The 2025-26 Operating Budget Report represents a total of 70 per cent of the university's financial activity including the operating, endowment, and ancillary funds. The remaining 30 per cent relates to capital, research, and special purpose accounts which are not available to support day-to-day operations, so the university says it is not included in the report.
Cuts to faculties and units' budgets
According to the report, the university is working to cut annual operating expenditures by $26.7 million over the next three years.
To meet that target, the budget requires all faculties and units to reduce their budgets by one per cent.
While compensation increases were previously accounted for in the overall university budget, the new report states faculties and units will be expected to absorb the compensation increases outlined in the collective agreements for faculty and staff in their own budget.
Total costs for absorbing the compensation increases are expected to amount to around four per cent – or $50 million – over three years. This would mean in the coming year faculties and units need to plan for a five per cent budget reduction. Combined with the cuts to annual operating expenditures, overspending will be reduced by around $75 million by 2027-28, according to the university.
Tuition costs rising for some
The university signed a bilateral agreement with the province on April 24 which targets two points of interest with respect to the university's operating budget.
One of those being tuition fees for all Nova Scotian undergraduate students be frozen at current rates for the next two years. The university adds it will not increase tuition for other Canadian students pursuing an undergraduate degree.
'The impact of this change on the original budget plan is a reduction in tuition revenues of approximately $2.4 million,' read the report, adding for 2026-27 Canadian students outside Nova Scotia will be put through the annual planning process.
For new or returning international undergrads who are not part of the 2023-24 or 2024-25 tuition guarantee pricing model, they will see an increase of around 6.7 per cent. International graduate students taking part in non-thesis programs will pay 7.2 per cent more, and 9.2 per cent more for thesis-based programs.
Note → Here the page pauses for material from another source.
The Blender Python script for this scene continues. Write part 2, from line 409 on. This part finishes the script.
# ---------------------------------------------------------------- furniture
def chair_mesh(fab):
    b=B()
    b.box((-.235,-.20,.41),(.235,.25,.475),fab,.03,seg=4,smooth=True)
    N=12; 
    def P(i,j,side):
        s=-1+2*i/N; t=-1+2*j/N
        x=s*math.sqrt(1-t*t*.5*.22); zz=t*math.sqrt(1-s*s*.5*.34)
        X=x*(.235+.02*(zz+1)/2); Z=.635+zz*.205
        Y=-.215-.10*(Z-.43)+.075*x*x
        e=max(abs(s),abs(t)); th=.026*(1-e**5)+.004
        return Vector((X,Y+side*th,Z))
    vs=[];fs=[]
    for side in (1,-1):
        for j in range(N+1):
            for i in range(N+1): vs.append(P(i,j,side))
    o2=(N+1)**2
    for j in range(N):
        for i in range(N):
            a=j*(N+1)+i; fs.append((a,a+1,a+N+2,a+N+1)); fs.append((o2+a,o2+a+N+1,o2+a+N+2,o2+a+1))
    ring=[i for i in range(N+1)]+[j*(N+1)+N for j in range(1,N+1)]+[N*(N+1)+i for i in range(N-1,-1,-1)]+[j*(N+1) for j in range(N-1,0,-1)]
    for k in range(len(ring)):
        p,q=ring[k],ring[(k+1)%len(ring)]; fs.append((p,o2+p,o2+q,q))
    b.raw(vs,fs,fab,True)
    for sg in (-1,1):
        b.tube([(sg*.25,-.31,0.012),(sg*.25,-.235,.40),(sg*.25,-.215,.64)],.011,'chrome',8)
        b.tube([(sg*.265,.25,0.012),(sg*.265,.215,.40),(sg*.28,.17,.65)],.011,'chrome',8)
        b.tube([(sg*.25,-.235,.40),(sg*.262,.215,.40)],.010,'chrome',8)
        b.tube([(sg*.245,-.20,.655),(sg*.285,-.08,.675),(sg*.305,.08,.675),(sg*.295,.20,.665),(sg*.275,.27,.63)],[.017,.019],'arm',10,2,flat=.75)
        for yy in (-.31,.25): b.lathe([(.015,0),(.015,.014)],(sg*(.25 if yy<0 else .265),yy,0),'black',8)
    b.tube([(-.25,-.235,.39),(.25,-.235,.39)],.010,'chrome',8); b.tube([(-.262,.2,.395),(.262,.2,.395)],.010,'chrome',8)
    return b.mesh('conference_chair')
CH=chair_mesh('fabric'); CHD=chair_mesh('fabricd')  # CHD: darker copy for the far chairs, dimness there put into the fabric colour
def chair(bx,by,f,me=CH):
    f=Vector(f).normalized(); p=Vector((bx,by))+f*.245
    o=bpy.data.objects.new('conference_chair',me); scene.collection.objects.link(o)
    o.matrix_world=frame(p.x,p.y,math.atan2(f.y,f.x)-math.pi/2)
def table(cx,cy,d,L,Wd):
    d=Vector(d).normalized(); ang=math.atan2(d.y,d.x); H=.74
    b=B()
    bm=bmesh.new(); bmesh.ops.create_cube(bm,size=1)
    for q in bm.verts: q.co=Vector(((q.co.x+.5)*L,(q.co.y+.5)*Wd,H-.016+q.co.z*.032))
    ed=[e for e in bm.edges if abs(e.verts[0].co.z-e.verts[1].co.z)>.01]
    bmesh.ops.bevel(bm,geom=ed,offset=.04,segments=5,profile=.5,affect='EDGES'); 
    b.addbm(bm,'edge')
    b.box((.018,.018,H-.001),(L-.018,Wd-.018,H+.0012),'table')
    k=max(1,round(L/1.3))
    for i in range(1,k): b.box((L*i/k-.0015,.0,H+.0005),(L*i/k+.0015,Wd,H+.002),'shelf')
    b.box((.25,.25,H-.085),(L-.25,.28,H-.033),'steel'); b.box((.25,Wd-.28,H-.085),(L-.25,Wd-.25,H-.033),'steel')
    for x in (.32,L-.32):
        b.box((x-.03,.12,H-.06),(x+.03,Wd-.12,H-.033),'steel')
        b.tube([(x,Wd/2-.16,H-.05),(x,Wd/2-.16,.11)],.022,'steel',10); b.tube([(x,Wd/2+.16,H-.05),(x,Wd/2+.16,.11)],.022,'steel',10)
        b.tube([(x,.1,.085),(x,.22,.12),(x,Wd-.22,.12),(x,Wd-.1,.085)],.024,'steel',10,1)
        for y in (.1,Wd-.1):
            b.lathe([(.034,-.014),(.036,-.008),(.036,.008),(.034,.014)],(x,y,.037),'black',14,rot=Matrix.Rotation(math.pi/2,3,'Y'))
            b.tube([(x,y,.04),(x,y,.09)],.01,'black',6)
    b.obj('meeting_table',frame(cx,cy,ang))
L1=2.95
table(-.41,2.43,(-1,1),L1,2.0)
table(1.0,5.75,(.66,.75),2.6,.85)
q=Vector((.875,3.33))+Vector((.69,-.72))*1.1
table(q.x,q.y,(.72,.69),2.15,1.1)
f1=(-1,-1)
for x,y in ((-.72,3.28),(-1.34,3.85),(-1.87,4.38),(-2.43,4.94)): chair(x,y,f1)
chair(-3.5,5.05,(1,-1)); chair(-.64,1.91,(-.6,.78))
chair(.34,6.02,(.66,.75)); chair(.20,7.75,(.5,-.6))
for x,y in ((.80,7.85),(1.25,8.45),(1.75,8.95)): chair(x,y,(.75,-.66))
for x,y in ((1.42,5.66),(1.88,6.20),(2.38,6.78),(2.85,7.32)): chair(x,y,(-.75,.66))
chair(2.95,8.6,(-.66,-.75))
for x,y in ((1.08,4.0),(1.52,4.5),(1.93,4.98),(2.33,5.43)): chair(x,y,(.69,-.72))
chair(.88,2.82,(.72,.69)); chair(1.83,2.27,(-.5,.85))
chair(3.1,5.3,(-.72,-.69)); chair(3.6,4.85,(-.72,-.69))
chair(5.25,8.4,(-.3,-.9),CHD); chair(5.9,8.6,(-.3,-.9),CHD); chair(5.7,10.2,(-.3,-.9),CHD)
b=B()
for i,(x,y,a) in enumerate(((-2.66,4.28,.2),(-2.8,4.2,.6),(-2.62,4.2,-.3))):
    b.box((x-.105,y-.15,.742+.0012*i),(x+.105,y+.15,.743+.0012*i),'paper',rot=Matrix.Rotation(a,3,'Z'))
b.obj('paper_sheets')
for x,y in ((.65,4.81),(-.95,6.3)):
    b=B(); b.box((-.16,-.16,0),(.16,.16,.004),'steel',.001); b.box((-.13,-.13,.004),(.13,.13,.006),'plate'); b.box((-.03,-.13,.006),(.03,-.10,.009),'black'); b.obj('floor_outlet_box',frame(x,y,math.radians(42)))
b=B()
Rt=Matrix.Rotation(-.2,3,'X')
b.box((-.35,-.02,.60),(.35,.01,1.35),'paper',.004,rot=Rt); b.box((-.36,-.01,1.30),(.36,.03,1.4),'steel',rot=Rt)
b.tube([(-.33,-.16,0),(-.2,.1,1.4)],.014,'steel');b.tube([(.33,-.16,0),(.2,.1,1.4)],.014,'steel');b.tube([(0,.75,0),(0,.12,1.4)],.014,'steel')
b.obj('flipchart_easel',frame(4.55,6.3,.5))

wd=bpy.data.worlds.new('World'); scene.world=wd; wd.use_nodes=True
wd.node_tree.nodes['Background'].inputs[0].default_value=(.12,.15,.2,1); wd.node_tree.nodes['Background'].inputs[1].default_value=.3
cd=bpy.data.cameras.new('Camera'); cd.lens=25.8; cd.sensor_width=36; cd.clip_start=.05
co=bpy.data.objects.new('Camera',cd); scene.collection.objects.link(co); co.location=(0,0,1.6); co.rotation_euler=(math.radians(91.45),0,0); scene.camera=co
The other half of the agreement provides a two per cent increase in the university's government grant for the next two years, which the university says is consistent with the budget plan released in February.
The report also says the university will be working with faculties to review the capacity of programs to help identify opportunities for growth in terms of enrolment, as well as a focus on student retention.
'This Operating Budget Plan outlines what we need to do, financially, to be responsible stewards of our resources as we aim to return to a balanced operating budget in the next three years,' said Kim Brooks, Dalhousie University's president and vice-chancellor, in the budget report.